As you watch the oil spewing up from the Gulf floor, it is the same amount per day of water that would be ripped from our aquifer in 6 ½ minutes! And all for what? So that the housing developments in Albuquerque and Santa Fe might expand unabated? So that the well-off might continue to fill their swimming pools in these same areas? Go ahead, use Google Earth to scope out the luxurious backyard pools in that region.
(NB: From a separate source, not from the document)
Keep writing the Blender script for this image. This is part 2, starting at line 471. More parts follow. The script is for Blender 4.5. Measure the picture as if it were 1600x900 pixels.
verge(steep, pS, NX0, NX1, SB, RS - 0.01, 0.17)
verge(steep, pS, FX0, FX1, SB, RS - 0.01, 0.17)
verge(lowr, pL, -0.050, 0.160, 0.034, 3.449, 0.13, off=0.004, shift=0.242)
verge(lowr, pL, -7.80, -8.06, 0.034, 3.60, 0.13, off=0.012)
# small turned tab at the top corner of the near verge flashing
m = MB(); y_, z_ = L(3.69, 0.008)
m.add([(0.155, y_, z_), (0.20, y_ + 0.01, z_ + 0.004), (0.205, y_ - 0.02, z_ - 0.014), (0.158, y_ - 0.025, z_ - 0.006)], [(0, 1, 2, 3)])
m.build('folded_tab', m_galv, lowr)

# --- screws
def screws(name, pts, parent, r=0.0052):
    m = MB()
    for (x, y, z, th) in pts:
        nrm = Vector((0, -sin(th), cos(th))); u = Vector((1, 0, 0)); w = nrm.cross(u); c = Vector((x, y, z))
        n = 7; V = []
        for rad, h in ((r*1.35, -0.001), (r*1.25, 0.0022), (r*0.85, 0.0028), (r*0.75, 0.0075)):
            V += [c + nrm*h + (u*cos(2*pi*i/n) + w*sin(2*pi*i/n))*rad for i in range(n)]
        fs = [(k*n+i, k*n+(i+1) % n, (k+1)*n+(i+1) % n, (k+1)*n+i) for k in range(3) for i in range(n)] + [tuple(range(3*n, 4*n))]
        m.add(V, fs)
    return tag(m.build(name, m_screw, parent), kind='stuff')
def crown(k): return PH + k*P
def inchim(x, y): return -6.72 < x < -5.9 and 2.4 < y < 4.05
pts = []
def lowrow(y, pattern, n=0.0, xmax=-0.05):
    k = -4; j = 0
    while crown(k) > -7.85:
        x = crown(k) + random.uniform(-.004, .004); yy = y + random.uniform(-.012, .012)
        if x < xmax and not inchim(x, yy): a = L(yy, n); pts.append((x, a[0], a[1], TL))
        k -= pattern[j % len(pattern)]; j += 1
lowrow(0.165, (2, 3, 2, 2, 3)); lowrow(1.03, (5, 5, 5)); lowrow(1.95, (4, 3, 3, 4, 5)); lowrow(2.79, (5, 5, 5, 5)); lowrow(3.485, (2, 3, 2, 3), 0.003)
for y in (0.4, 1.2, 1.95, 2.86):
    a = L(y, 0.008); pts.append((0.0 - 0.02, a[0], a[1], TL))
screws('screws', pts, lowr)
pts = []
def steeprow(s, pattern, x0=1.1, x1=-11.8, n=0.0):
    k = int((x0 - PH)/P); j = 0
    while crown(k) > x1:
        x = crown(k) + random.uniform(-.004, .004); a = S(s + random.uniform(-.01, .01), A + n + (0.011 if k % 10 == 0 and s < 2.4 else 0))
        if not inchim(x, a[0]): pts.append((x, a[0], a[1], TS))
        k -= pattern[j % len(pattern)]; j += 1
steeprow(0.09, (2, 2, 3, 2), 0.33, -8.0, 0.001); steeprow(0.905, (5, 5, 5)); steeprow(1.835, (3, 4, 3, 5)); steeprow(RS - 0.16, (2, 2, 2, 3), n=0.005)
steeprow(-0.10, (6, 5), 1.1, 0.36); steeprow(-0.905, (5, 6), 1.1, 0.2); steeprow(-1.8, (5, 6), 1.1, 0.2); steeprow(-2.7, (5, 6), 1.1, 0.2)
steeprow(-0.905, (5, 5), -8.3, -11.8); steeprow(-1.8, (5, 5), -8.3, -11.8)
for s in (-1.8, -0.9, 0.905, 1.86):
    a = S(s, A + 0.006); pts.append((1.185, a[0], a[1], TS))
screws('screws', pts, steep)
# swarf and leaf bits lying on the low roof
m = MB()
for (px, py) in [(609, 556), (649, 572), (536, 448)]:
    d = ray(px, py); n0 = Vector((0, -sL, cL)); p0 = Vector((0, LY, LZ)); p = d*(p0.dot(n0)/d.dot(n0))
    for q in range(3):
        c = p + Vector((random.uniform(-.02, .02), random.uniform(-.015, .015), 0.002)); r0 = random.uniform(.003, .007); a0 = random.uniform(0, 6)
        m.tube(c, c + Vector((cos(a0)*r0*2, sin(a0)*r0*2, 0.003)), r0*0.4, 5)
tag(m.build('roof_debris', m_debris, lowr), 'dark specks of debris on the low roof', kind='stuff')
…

Don’t be shy; this is the same technique that’s being used now in Greece to spot and slap “luxury taxes” on those same pools: just another austerity measure being used on a country that couldn’t keep its corporate borrowing under control (sound familiar?).
In order that we might be better prepared for the upcoming hearing with the State Engineer, The Magdalena Public Library and the Friends of the Library have scheduled a speaker on Wednesday, June 16 at 7:00 pm. in the Library meeting room. Denise Fort, Professor of Law, at UNM will present Water Marketing in the West: A Legal Perspective. A student of Prof, Fort’s has written a paper on the attempted “water grab” by the Augustin Plains Ranch LLC, so she will be well aware of our dire situation. Bring your questions.
Be sure to keep plenty of water available for both you and your pets in these incredibly hot days. The GRIZZ Project is contributing a valuable group of programs on animal care for our youth. Check out the schedule at the Magdalena Public Library Summer Reading Program, weekdays at 10 a.m.